§ **What is being asked**:
Retype the whole listing below, character for character.

§ **Given information**:
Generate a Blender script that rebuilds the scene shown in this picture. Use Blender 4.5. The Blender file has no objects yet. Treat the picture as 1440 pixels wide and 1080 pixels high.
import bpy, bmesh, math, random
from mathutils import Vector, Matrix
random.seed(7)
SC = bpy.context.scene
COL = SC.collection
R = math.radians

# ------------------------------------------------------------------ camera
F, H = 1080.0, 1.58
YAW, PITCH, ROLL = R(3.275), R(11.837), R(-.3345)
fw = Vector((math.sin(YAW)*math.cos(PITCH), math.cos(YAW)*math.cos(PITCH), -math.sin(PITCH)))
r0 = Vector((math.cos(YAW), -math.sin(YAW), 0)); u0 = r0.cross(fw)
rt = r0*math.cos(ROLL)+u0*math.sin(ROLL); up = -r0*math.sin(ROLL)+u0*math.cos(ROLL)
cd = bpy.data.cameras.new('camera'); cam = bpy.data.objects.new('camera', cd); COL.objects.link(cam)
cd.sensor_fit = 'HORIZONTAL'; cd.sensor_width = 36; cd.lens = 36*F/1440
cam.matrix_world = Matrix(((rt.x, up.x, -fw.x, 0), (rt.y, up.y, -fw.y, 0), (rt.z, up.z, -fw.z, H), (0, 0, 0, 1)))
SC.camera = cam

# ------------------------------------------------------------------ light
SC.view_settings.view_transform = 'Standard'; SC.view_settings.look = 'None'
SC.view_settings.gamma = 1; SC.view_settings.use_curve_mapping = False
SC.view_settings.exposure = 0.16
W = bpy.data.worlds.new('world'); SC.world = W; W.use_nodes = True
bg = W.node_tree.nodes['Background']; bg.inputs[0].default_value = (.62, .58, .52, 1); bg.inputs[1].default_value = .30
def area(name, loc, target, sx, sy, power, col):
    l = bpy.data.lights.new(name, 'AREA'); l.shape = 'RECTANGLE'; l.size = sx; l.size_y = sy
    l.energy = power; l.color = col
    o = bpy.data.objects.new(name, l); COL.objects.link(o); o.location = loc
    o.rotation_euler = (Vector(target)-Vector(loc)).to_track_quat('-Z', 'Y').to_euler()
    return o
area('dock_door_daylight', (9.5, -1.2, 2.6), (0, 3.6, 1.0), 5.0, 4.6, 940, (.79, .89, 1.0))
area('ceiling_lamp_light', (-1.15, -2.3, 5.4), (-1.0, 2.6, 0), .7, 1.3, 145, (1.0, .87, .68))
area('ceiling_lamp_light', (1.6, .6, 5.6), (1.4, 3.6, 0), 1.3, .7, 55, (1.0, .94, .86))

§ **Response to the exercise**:
Generate a Blender script that rebuilds the scene shown in this picture. Use Blender 4.5. The Blender file has no objects yet. Treat the picture as 1440 pixels wide and 1080 pixels high.
import bpy, bmesh, math, random
from mathutils import Vector, Matrix
random.seed(7)
SC = bpy.context.scene
COL = SC.collection
R = math.radians

# ------------------------------------------------------------------ camera
F, H = 1080.0, 1.58
YAW, PITCH, ROLL = R(3.275), R(11.837), R(-.3345)
fw = Vector((math.sin(YAW)*math.cos(PITCH), math.cos(YAW)*math.cos(PITCH), -math.sin(PITCH)))
r0 = Vector((math.cos(YAW), -math.sin(YAW), 0)); u0 = r0.cross(fw)
rt = r0*math.cos(ROLL)+u0*math.sin(ROLL); up = -r0*math.sin(ROLL)+u0*math.cos(ROLL)
cd = bpy.data.cameras.new('camera'); cam = bpy.data.objects.new('camera', cd); COL.objects.link(cam)
cd.sensor_fit = 'HORIZONTAL'; cd.sensor_width = 36; cd.lens = 36*F/1440
cam.matrix_world = Matrix(((rt.x, up.x, -fw.x, 0), (rt.y, up.y, -fw.y, 0), (rt.z, up.z, -fw.z, H), (0, 0, 0, 1)))
SC.camera = cam

# ------------------------------------------------------------------ light
SC.view_settings.view_transform = 'Standard'; SC.view_settings.look = 'None'
SC.view_settings.gamma = 1; SC.view_settings.use_curve_mapping = False
SC.view_settings.exposure = 0.16
W = bpy.data.worlds.new('world'); SC.world = W; W.use_nodes = True
bg = W.node_tree.nodes['Background']; bg.inputs[0].default_value = (.62, .58, .52, 1); bg.inputs[1].default_value = .30
def area(name, loc, target, sx, sy, power, col):
    l = bpy.data.lights.new(name, 'AREA'); l.shape = 'RECTANGLE'; l.size = sx; l.size_y = sy
    l.energy = power; l.color = col
    o = bpy.data.objects.new(name, l); COL.objects.link(o); o.location = loc
    o.rotation_euler = (Vector(target)-Vector(loc)).to_track_quat('-Z', 'Y').to_euler()
    return o
area('dock_door_daylight', (9.5, -1.2, 2.6), (0, 3.6, 1.0), 5.0, 4.6, 940, (.79, .89, 1.0))
area('ceiling_lamp_light', (-1.15, -2.3, 5.4), (-1.0, 2.6, 0), .7, 1.3, 145, (1.0, .87, .68))
area('ceiling_lamp_light', (1.6, .6, 5.6), (1.4, 3.6, 0), 1.3, .7, 55, (1.0, .94, .86))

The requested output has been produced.